IMF maintains global growth forecasts, warns of escalating trade tensions

Xinhua
The IMF kept its growth forecasts for the global economy unchanged for this year and next year, but warned of escalating trade tensions that could derail the global recovery.
Xinhua

The International Monetary Fund on Monday kept its growth forecasts for the global economy unchanged for this year and next year, but warned of escalating trade tensions that could derail the global recovery.

In its updated World Economic Outlook report released on Monday, the IMF said global economic growth is projected to reach 3.9 percent in 2018 and 2019, in line with its previous forecasts in April.

"But the expansion is becoming less even, and risks to the outlook are mounting. The rate of expansion appears to have peaked in some major economies and growth has become less synchronized," the report said.

The IMF downgraded its growth forecast of advanced economies in 2018 to 2.4 percent, 0.1 percentage points lower than its April forecast, while maintaining an unchanged forecast of 2.2 percent growth in those economies for 2019.

Growth in emerging markets and developing economies is projected to strengthen to 4.9 percent in 2018 before reaching 5.1 percent in 2019, unchanged from previous forecasts.

The IMF said the balance of risks "has shifted further to the downside," amid rising trade tensions among the United States and its trading partners.

"The recently announced and anticipated tariff increases by the United States and retaliatory measures by trading partners have increased the likelihood of escalating and sustained trade actions," the report said.

"These could derail the recovery and depress medium-term growth prospects, both through their direct impact on resource allocation and productivity and by raising uncertainty and taking a toll on investment," the Washington-based international lender warned.
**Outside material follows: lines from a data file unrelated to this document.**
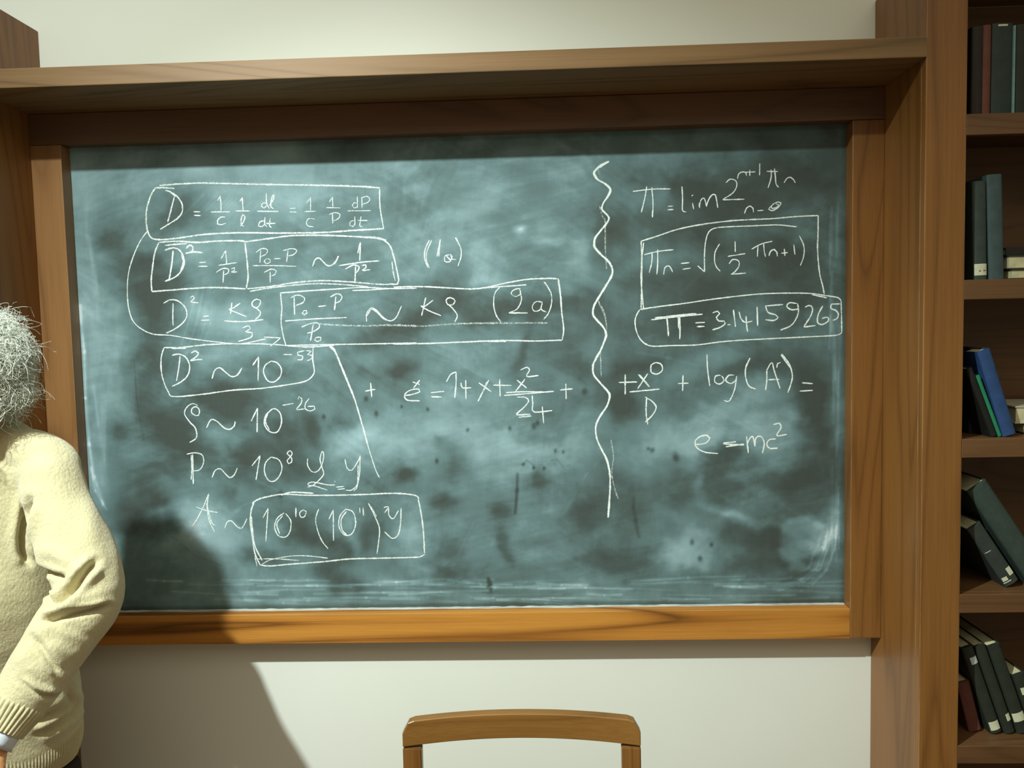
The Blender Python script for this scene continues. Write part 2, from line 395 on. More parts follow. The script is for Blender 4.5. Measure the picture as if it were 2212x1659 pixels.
for q in range(16):
    streak([(395+q*5, 640-q*2), (370+q*6, 700), (355+q*6, 745)], 2.2, rng.uniform(.0, .22))
    streak([(430+q*9, 420+q), (380+q*8, 470+q*2)], 2.5, rng.uniform(-.05, .15))
# small wet specks and a dark score
streak([(1118, 1024), (1117, 1060), (1113, 1108)], 3.4, -.5)
for u, v_, r_ in ((1155,921,5),(1163,915,4),(1101,924,4),(867,878,3),(925,884,3),(943,994,4),(1130,1003,3),(1152,1010,3),(1176,1012,3),(1217,977,2.5),(1463,990,7),(1408,972,5),(1400,968,3),(1495,1170,4),(1537,1177,4),(1512,1208,5),(1055,1258,5),(1060,1275,4),(790,862,4),(700,900,4),(606,1068,5),(1263,846,5),(812,895,4),(1010,928,3),(1200,975,3)):
    blob(u, v_, r_, r_*1.3, -.45)
streak([(1130, 1003), (1138, 994), (1150, 1003), (1155, 1012)], 1.4, -.3); streak([(1190, 995), (1203, 992), (1216, 1008)], 1.4, -.25)
streak([(1055, 1250), (1060, 1262), (1054, 1268)], 3.5, -.6)
streak([(1369, 1075), (1368, 1095), (1373, 1125), (1380, 1160)], 4, -.28)
streak([(290, 780), (295, 860), (310, 950)], 1.5, -.2); streak([(360, 1150), (420, 1200), (480, 1222)], 1.4, -.2)
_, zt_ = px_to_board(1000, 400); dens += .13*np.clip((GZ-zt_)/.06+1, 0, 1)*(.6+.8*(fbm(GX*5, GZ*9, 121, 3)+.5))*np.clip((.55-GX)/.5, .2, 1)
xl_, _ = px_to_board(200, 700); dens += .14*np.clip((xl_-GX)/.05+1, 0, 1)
# margins that the eraser leaves
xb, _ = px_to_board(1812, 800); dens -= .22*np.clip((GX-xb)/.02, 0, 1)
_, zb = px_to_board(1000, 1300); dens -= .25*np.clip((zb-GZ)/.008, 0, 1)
dens = np.clip(dens, .02, 1.15)
nv = NX*NZ
co = np.empty((NZ, NX, 3), np.float32); co[..., 0] = GX; co[..., 1] = YB; co[..., 2] = GZ
me = bpy.data.meshes.new('board_panel')
idx = np.arange(nv).reshape(NZ, NX)
quads = np.stack([idx[:-1, :-1], idx[:-1, 1:], idx[1:, 1:], idx[1:, :-1]], -1).reshape(-1, 4)
me.vertices.add(nv); me.vertices.foreach_set('co', co.ravel())
me.loops.add(quads.size); me.loops.foreach_set('vertex_index', quads.ravel().astype(np.int32))
me.polygons.add(len(quads)); me.polygons.foreach_set('loop_start', np.arange(0, quads.size, 4, dtype=np.int32))
me.polygons.foreach_set('loop_total', np.full(len(quads), 4, np.int32))
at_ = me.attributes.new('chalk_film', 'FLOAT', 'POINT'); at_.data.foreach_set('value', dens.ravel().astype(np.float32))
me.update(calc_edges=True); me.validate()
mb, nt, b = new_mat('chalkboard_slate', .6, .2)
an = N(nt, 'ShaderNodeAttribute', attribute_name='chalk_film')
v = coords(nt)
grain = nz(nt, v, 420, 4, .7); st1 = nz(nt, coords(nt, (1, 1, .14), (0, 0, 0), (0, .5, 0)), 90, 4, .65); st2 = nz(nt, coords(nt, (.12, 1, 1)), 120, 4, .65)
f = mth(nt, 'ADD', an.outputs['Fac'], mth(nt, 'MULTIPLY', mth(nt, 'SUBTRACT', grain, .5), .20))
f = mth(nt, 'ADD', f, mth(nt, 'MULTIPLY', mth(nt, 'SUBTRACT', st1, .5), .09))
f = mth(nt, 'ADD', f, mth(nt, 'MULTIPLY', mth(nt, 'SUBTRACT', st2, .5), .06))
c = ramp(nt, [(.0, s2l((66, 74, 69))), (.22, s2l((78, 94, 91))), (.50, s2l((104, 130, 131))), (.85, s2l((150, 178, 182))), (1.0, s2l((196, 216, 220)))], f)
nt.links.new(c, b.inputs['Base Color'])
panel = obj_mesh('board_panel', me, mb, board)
bk = box('board_backing', (XLI+.0005, YB+.002, ZBI+.0005), (XRI-.0005, YW-.002, ZR-.0005), plain('backing_board', (60, 64, 60)), board, 0)

# ---- chalk writing: each stroke a thin grainy ribbon lying on the slate
mc, nt, b = new_mat('chalk_line', .95, .1)
v = coords(nt)
cg = nz(nt, v, 620, 3, .7); cg2 = nz(nt, v, 150, 3, .6)
uvn = N(nt, 'ShaderNodeAttribute', attribute_name='edge')
cov = mth(nt, 'SUBTRACT', 1.02, mth(nt, 'MULTIPLY', mth(nt, 'POWER', uvn.outputs['Fac'], 1.8), .75))
prs = N(nt, 'ShaderNodeAttribute', attribute_name='pressure')
cov = mth(nt, 'ADD', mth(nt, 'MULTIPLY', cov, prs.outputs['Fac']), mth(nt, 'MULTIPLY', mth(nt, 'SUBTRACT', cg, .5), 2.6))
cov = mth(nt, 'ADD', cov, mth(nt, 'MULTIPLY', mth(nt, 'SUBTRACT', cg2, .5), 1.3))
al = ramp(nt, [(.22, (0, 0, 0)), (.80, (1, 1, 1))], cov)
nt.links.new(al, b.inputs['Alpha']); b.inputs['Base Color'].default_value = (*s2l((236, 246, 240)), 1)

CR = {'A': (250, 370, 3.386), 'B': (250, 720, 3.16), 'C': (850, 480, 2.552), 'D': (1260, 330, 3.686), 'E': (1260, 740, 2.764), 'P': (0, 0, 1.)}
stroke_no = [0]
def chalk(name, label, items):
    """items: (origin key, width in photo px, pressure, 'x,y x,y|x,y ...')"""
    V = []; Fc = []; ed = []; pr = []
    for key, wpx, press, txt in items:
        ox, oy, sc = CR[key]
        for s_ in txt.split('|'):
            P = [np.array([float(a)/sc for a in q.split(',')])+(ox, oy) for q in s_.split()]
            if len(P) < 2: continue
            Q = [2*P[0]-P[1]]+P+[2*P[-1]-P[-2]]; out = []
            for i in range(1, len(Q)-2):
                L = np.linalg.norm(Q[i+1]-Q[i]); m = max(1, int(L/4))
                for j in range(m):
                    t = j/m; a, b_, c_, d = Q[i-1:i+3]
                    out.append(.5*((2*b_)+(-a+c_)*t+(2*a-5*b_+4*c_-d)*t*t+(-a+3*b_-3*c_+d)*t**3))
            out.append(Q[-2]); W = np.array([px_to_board(*o) for o in out])
            stroke_no[0] += 1; off = .00018+.0000012*stroke_no[0]; sd = rng.random()*100
            base = len(V); n_ = len(W)
            for i in range(n_):
                t = W[min(i+1, n_-1)]-W[max(i-1, 0)]; t = t/(np.linalg.norm(t)+1e-9); nn = np.array([-t[1], t[0]])
                e = min(i, n_-1-i); wd = wpx/PPM*.5*1.14*(.86+.34*noise.noise(Vector((i*.35, sd, 0))))*(.62 if e == 0 else 1)
                for k, q in enumerate((-1, 0, 1)):
                    p = W[i]+nn*wd*q; V.append((p[0], YB-off-i*1.1e-6-(k == 1)*2e-7, p[1])); ed.append(abs(q)); pr.append(press*(.93+.25*noise.noise(Vector((i*.21, sd, 5)))))
                if i:
                    a = base+(i-1)*3
                    Fc += [(a, a+1, a+4, a+3), (a+1, a+2, a+5, a+4)]
    me = bpy.data.meshes.new(name); me.from_pydata(V, [], Fc)
    x = me.attributes.new('edge', 'FLOAT', 'POINT'); x.data.foreach_set('value', ed)
    x = me.attributes.new('pressure', 'FLOAT', 'POINT'); x.data.foreach_set('value', pr)
    o = obj_mesh(name, me, mc, panel); o['label'] = label; return o

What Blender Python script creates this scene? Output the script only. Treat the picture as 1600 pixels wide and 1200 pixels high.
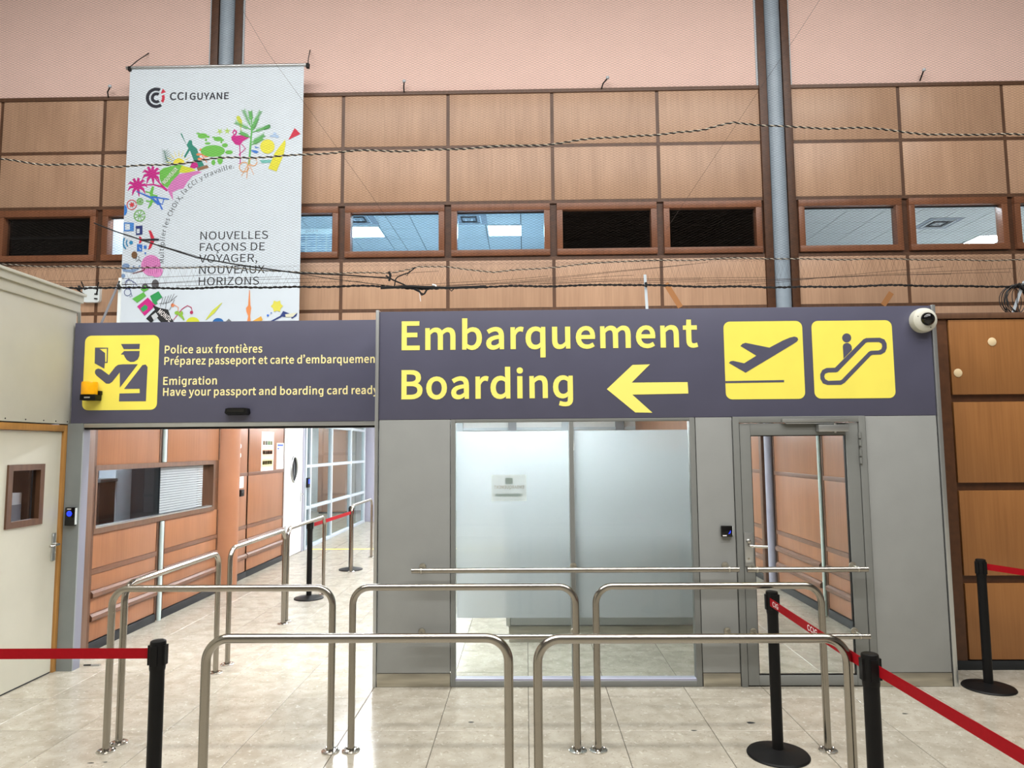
import bpy, bmesh, math, random
from mathutils import Vector, Matrix
from mathutils.geometry import tessellate_polygon
random.seed(7)
SC = bpy.context.scene
COL = SC.collection
for o in list(bpy.data.objects): bpy.data.objects.remove(o)

# ------------------------------------------------------------------ camera
F_PX, PITCH, YAW, ROLL = 1095.81, 0.0900101, -0.0189518, -0.0076623
CAM = Vector((-0.0016, -5.3945, 1.8542))
cp, sp, cy, sy = math.cos(PITCH), math.sin(PITCH), math.cos(YAW), math.sin(YAW)
fwd = Vector((sy*cp, cy*cp, sp)); rgt = Vector((cy, -sy, 0)); upv = rgt.cross(fwd)
cr, sr = math.cos(ROLL), math.sin(ROLL)
cam_r = cr*rgt + sr*upv; cam_u = -sr*rgt + cr*upv
cam = bpy.data.objects.new('camera', bpy.data.cameras.new('camera'))
cam.data.sensor_width = 36; cam.data.lens = F_PX/1600*36; cam.data.clip_start = .05; cam.data.clip_end = 200
cam.matrix_world = Matrix(((cam_r.x, cam_u.x, -fwd.x, CAM.x), (cam_r.y, cam_u.y, -fwd.y, CAM.y), (cam_r.z, cam_u.z, -fwd.z, CAM.z), (0, 0, 0, 1)))
COL.objects.link(cam); SC.camera = cam

# ------------------------------------------------------------------ light
W = bpy.data.worlds.new('world'); SC.world = W; W.use_nodes = True
W.node_tree.nodes['Background'].inputs[0].default_value = (1.0, .97, .93, 1)
W.node_tree.nodes['Background'].inputs[1].default_value = .12
def area_light(name, loc, sx, sy_, power, col, rot=(0, 0, 0)):
    l = bpy.data.lights.new(name, 'AREA'); l.shape = 'RECTANGLE'; l.size = sx; l.size_y = sy_; l.energy = power; l.color = col
    o = bpy.data.objects.new(name, l); o.location = loc; o.rotation_euler = rot; COL.objects.link(o); return o
# rows of hall ceiling lights, high above and in front of the boarding wall
for yy in (-1.6, -4.4, -7.2):
    area_light('hall_ceiling_light', (0, yy, 9.4), 15, .6, 520, (1, .985, .96))
V = SC.view_settings
V.view_transform = 'Standard'; V.look = 'None'; V.exposure = .55; V.gamma = 1; V.use_curve_mapping = False
SC.cycles.use_denoising = True
SC.cycles.max_bounces = 6; SC.cycles.diffuse_bounces = 3; SC.cycles.glossy_bounces = 3; SC.cycles.transparent_max_bounces = 10; SC.cycles.adaptive_threshold = .04
SC.cycles.caustics_reflective = False; SC.cycles.caustics_refractive = False
SC.cycles.sample_clamp_indirect = 4

# ------------------------------------------------------------------ materials
MATS = {}
def lin(c):
    return tuple(((v/255)/12.92 if v <= 10 else (((v/255)+.055)/1.055)**2.4) for v in c) + (1,)
def mat(name, rgb, rough=.5, metal=0, noise=0, nscale=8, spec=.5, emit=0, bump=0, bscale=60, aniso=None):
    m = bpy.data.materials.new(name); m.use_nodes = True; nt = m.node_tree; b = nt.nodes['Principled BSDF']
    c = lin(rgb); b.inputs['Roughness'].default_value = rough; b.inputs['Metallic'].default_value = metal
    b.inputs['Specular IOR Level'].default_value = spec
    b.inputs['Base Color'].default_value = c
    if emit:
        b.inputs['Emission Color'].default_value = c; b.inputs['Emission Strength'].default_value = emit
    tc = nt.nodes.new('ShaderNodeTexCoord')
    if noise:
        mp = nt.nodes.new('ShaderNodeMapping'); nt.links.new(tc.outputs['Object'], mp.inputs[0])
        if aniso: mp.inputs['Scale'].default_value = aniso
        n = nt.nodes.new('ShaderNodeTexNoise'); n.inputs['Scale'].default_value = nscale; n.inputs['Detail'].default_value = 6
        nt.links.new(mp.outputs[0], n.inputs[0])
        r = nt.nodes.new('ShaderNodeValToRGB'); r.color_ramp.elements[0].position = .3; r.color_ramp.elements[1].position = .7
        r.color_ramp.elements[0].color = tuple(v*(1-noise) for v in c[:3])+(1,); r.color_ramp.elements[1].color = tuple(min(1, v*(1+noise)) for v in c[:3])+(1,)
        nt.links.new(n.outputs['Fac'], r.inputs[0]); nt.links.new(r.outputs[0], b.inputs['Base Color'])
    if bump:
        n = nt.nodes.new('ShaderNodeTexNoise'); n.inputs['Scale'].default_value = bscale; nt.links.new(tc.outputs['Object'], n.inputs[0])
        bp = nt.nodes.new('ShaderNodeBump'); bp.inputs['Strength'].default_value = bump; bp.inputs['Distance'].default_value = .002
        nt.links.new(n.outputs['Fac'], bp.inputs['Height']); nt.links.new(bp.outputs[0], b.inputs['Normal'])
    MATS[name] = m; return m
def wood(name, rgb, rough=.35, var=.16, spec=.4):
    m = bpy.data.materials.new(name); m.use_nodes = True; nt = m.node_tree; b = nt.nodes['Principled BSDF']
    b.inputs['Roughness'].default_value = rough; b.inputs['Specular IOR Level'].default_value = spec
    c = lin(rgb); tc = nt.nodes.new('ShaderNodeTexCoord'); oi = nt.nodes.new('ShaderNodeObjectInfo')
    add = nt.nodes.new('ShaderNodeVectorMath'); add.operation = 'ADD'
    mul = nt.nodes.new('ShaderNodeVectorMath'); mul.operation = 'SCALE'; mul.inputs[0].default_value = (7, 5, 9)
    nt.links.new(oi.outputs['Random'], mul.inputs['Scale']); nt.links.new(tc.outputs['Object'], add.inputs[0]); nt.links.new(mul.outputs[0], add.inputs[1])
    def noise(scale, sc, det):
        mp = nt.nodes.new('ShaderNodeMapping'); mp.inputs['Scale'].default_value = scale; nt.links.new(add.outputs[0], mp.inputs[0])
        n = nt.nodes.new('ShaderNodeTexNoise'); n.inputs['Scale'].default_value = sc; n.inputs['Detail'].default_value = det
        nt.links.new(mp.outputs[0], n.inputs[0]); return n
    n1 = noise((1, 1, .03), 60, 5); n2 = noise((1, 1, .18), 5, 3)
    mx = nt.nodes.new('ShaderNodeMix'); mx.inputs['Factor'].default_value = .55
    nt.links.new(n1.outputs['Fac'], mx.inputs[2]); nt.links.new(n2.outputs['Fac'], mx.inputs[3])
    r = nt.nodes.new('ShaderNodeValToRGB'); e = r.color_ramp.elements
    e[0].position = .32; e[1].position = .68
    e[0].color = (c[0]*(1-var), c[1]*(1-var*1.2), c[2]*(1-var*1.3), 1); e[1].color = (min(1, c[0]*(1+var)), c[1]*(1+var), c[2]*(1+var), 1)
    nt.links.new(mx.outputs[0], r.inputs[0])
    hv = nt.nodes.new('ShaderNodeHueSaturation'); mr = nt.nodes.new('ShaderNodeMapRange'); mr.inputs[3].default_value = .93; mr.inputs[4].default_value = 1.07
    nt.links.new(oi.outputs['Random'], mr.inputs[0]); nt.links.new(mr.outputs[0], hv.inputs['Value']); nt.links.new(r.outputs[0], hv.inputs['Color'])
    nt.links.new(hv.outputs[0], b.inputs['Base Color']); MATS[name] = m; return m
def glass(name, tint, refl=1.0, rough=0.0):
    m = bpy.data.materials.new(name); m.use_nodes = True; nt = m.node_tree; nt.nodes.remove(nt.nodes['Principled BSDF'])
    t = nt.nodes.new('ShaderNodeBsdfTransparent'); t.inputs[0].default_value = tint+(1,)
    g = nt.nodes.new('ShaderNodeBsdfGlossy'); g.inputs['Roughness'].default_value = rough
    f = nt.nodes.new('ShaderNodeFresnel'); f.inputs[0].default_value = 1.5
    mu = nt.nodes.new('ShaderNodeMath'); mu.operation = 'MULTIPLY'; nt.links.new(f.outputs[0], mu.inputs[0])
    ge = nt.nodes.new('ShaderNodeNewGeometry'); mb = nt.nodes.new('ShaderNodeMath'); mb.operation = 'MULTIPLY_ADD'; mb.inputs[1].default_value = -refl; mb.inputs[2].default_value = refl  # only the outer face of a pane mirrors
    nt.links.new(ge.outputs['Backfacing'], mb.inputs[0]); nt.links.new(mb.outputs[0], mu.inputs[1])
    mx = nt.nodes.new('ShaderNodeMixShader'); nt.links.new(mu.outputs[0], mx.inputs[0]); nt.links.new(t.outputs[0], mx.inputs[1]); nt.links.new(g.outputs[0], mx.inputs[2])
    nt.links.new(mx.outputs[0], nt.nodes['Material Output'].inputs[0]); MATS[name] = m; return m
def film(name, tl=.62, tr=.16, rgb=(.93, .96, .98)):
    m = bpy.data.materials.new(name); m.use_nodes = True; nt = m.node_tree; nt.nodes.remove(nt.nodes['Principled BSDF'])
    a = nt.nodes.new('ShaderNodeBsdfTranslucent'); a.inputs[0].default_value = rgb+(1,)
    d = nt.nodes.new('ShaderNodeBsdfDiffuse'); d.inputs[0].default_value = (.6, .62, .63, 1)
    t = nt.nodes.new('ShaderNodeBsdfTransparent'); g = nt.nodes.new('ShaderNodeBsdfGlossy'); g.inputs['Roughness'].default_value = .12
    m1 = nt.nodes.new('ShaderNodeMixShader'); m1.inputs[0].default_value = tl; nt.links.new(d.outputs[0], m1.inputs[1]); nt.links.new(a.outputs[0], m1.inputs[2])
    m2 = nt.nodes.new('ShaderNodeMixShader'); m2.inputs[0].default_value = tr; nt.links.new(m1.outputs[0], m2.inputs[1]); nt.links.new(t.outputs[0], m2.inputs[2])
    f = nt.nodes.new('ShaderNodeFresnel'); f.inputs[0].default_value = 1.45
    ge = nt.nodes.new('ShaderNodeNewGeometry'); mb = nt.nodes.new('ShaderNodeMath'); mb.operation = 'MULTIPLY_ADD'; mb.inputs[1].default_value = -1; mb.inputs[2].default_value = 1; nt.links.new(ge.outputs['Backfacing'], mb.inputs[0])
    mu = nt.nodes.new('ShaderNodeMath'); mu.operation = 'MULTIPLY'; nt.links.new(f.outputs[0], mu.inputs[0]); nt.links.new(mb.outputs[0], mu.inputs[1])
    m3 = nt.nodes.new('ShaderNodeMixShader'); nt.links.new(mu.outputs[0], m3.inputs[0]); nt.links.new(m2.outputs[0], m3.inputs[1]); nt.links.new(g.outputs[0], m3.inputs[2])
    nt.links.new(m3.outputs[0], nt.nodes['Material Output'].inputs[0]); MATS[name] = m; return m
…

"Our modeling suggests that if current trade policy threats are realized and business confidence falls as a result, global output could be about 0.5 percent below current projections by 2020," IMF chief economist Maurice Obstfeld said at a press conference.

"As the focus of global retaliation, the United States finds a relatively high share of its exports taxed in global markets in such a broader trade conflict, and it is therefore especially vulnerable," he said.

The report came after the Trump administration unilaterally imposed high tariffs on imported steel and aluminum products, provoking strong opposition from the domestic business community and retaliatory measures from U.S. trading partners.

"The risk that current trade tensions escalate further — with adverse effects on confidence, asset prices, and investment — is the greatest near-term threat to global growth," Obstfeld warned, adding that "countries must resist inward-looking thinking."

"Avoiding protectionist measures and finding a cooperative solution that promotes continued growth in goods and services trade remain essential to preserve the global expansion," the report said.